Sadly I've had Seagate, Samsung, WD and Maxtor drives fail at one time 
or another.  The only ones that failed under warranty were a Maxtor, and 
a Western Digital, both died within a few weeks of purchase.  Maxtor 
said they'd replace the drive no questions asked.  Western Digital 
needed an original receipt or the warranty would start from the day of 
manufacture.  I didn't have the receipt and that put the drive out of 
warranty, by more than a year.  I'll not buy another of their products.

Mark Roberts wrote:
> My hard drive horror story:
>
> Bought a Western Digital hard drive -- I forget the capacity but it was 
> in the mid-90's so it was small by today's standards.
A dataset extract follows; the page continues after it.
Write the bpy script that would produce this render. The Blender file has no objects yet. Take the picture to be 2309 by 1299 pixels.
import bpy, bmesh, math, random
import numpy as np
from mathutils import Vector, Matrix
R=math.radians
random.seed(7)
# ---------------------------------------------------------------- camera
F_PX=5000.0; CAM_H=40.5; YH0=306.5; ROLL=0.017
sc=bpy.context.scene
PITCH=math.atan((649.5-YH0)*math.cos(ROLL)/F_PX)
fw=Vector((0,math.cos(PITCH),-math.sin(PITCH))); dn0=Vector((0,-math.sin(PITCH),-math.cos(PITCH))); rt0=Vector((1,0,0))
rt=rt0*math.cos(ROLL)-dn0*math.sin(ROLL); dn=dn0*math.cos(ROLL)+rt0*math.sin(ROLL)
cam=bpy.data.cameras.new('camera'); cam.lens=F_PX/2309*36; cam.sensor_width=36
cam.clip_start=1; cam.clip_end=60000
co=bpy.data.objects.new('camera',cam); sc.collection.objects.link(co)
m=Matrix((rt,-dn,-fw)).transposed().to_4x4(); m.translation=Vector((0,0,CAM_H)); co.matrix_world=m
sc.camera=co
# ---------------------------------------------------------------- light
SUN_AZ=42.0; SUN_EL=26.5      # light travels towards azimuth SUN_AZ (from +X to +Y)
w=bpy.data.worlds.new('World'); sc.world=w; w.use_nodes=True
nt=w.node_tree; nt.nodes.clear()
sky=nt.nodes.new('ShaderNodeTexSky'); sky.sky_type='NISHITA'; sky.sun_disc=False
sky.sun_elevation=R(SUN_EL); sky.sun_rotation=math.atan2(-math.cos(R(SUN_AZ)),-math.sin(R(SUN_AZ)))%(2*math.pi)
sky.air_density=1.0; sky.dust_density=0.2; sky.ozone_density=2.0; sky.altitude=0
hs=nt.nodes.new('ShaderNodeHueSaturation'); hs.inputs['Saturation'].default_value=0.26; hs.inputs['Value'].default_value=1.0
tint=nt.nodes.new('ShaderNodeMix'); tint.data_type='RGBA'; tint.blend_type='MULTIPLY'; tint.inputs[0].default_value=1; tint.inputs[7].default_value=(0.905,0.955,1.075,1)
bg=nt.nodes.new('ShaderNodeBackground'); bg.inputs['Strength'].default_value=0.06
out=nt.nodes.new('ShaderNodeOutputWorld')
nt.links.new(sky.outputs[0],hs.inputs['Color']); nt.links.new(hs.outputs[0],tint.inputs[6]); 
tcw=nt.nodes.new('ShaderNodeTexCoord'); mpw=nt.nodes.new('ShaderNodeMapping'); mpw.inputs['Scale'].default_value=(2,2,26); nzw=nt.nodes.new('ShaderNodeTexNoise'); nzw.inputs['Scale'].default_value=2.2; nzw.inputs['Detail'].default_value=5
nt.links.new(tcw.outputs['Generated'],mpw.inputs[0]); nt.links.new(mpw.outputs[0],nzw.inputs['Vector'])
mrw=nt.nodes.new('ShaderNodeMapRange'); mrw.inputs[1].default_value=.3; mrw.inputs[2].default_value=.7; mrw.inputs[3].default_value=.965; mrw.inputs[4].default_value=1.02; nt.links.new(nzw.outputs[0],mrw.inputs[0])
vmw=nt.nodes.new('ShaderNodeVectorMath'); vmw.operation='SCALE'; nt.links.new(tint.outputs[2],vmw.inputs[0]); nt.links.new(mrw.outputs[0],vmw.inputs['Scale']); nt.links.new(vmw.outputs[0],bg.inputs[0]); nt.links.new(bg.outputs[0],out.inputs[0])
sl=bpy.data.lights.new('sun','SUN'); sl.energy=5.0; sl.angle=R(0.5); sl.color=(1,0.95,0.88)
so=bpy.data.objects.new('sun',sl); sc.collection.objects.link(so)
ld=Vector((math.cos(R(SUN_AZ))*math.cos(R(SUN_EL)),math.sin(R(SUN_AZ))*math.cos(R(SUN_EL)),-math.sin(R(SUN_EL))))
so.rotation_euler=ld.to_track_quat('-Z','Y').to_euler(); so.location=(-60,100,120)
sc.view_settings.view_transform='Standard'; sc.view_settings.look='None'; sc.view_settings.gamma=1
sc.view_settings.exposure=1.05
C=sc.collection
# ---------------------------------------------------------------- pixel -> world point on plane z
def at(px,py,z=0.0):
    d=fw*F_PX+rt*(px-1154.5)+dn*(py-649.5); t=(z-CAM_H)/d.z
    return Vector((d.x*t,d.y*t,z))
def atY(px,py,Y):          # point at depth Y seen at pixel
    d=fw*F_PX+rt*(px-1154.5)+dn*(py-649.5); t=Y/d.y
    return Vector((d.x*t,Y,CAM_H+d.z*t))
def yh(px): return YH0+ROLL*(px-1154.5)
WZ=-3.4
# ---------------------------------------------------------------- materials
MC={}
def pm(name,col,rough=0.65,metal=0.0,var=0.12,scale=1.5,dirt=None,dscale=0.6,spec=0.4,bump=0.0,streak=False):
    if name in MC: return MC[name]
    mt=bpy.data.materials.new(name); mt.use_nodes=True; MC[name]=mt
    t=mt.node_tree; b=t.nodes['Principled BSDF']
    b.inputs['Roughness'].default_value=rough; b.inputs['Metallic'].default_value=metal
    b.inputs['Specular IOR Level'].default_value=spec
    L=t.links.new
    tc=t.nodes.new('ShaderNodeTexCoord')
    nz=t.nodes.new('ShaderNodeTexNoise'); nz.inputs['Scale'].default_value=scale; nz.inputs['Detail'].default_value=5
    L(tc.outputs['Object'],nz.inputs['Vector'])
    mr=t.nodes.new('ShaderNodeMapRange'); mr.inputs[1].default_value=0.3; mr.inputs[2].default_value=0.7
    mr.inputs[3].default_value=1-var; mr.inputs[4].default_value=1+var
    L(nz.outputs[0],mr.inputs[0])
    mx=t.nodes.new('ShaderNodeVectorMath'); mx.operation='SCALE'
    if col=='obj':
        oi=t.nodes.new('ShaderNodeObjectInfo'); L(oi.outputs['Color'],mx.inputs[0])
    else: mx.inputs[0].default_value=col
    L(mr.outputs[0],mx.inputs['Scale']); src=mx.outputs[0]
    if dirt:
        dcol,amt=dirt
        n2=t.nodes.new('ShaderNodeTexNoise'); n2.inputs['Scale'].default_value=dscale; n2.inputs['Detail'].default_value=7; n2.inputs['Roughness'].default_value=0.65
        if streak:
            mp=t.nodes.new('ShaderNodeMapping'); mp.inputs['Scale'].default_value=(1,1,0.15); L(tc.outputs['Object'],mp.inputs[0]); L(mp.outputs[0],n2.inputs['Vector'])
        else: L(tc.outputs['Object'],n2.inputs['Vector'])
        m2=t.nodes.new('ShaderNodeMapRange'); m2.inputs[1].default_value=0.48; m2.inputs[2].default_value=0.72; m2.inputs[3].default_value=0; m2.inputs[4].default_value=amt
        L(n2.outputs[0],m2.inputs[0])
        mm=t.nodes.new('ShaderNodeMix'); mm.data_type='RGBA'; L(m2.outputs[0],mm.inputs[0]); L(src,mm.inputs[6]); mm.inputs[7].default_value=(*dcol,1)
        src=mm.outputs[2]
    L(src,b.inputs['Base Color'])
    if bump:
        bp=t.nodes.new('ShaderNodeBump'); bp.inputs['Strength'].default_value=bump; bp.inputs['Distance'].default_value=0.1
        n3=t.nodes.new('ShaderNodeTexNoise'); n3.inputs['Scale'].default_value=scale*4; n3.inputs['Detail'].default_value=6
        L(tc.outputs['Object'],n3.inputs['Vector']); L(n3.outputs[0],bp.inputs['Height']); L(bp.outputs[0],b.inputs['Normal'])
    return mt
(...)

Mid-capacity and 
> mid-priced at the time.
>
> It worked fine for about 6 months then died completely.
>
> W-D provided (after I jumped through many hoops) a replacement; exact 
> same model.
>
> That one lasted 4 months before ringing down the curtain and joining 
> the choir invisible.
>
> W-D again supplied a new replacement under warranty. That one was dead 
> right out of the box. No kidding.
>
> They sent a replacement for *that* one and I didn't even install it. I 
> took it, still sealed in its factory packaging, to a local computer 
> shop and traded it in on a Seagate drive which lasted until I outgrew 
> its capacity.
>
> The only other trouble I've ever had was with a laptop that kept losing 
> critical system files. I did a surface scan with Partition Commander, 
> which found and marked off a couple of bad sectors, and never had 
> another problem with it.
>
> ...but to this day I won't buy a Western Digital hard drive. Call it 
> superstition, obstinacy or whatever. Plus the fact that Seagate is a 
> "local business": Their stuff is of course built overseas but their R&D 
> headquarters is in downtown Pittsburgh :)
>
>
>   


-- 
All dogs have four legs; my cat has four legs. Therefore, my cat is a dog.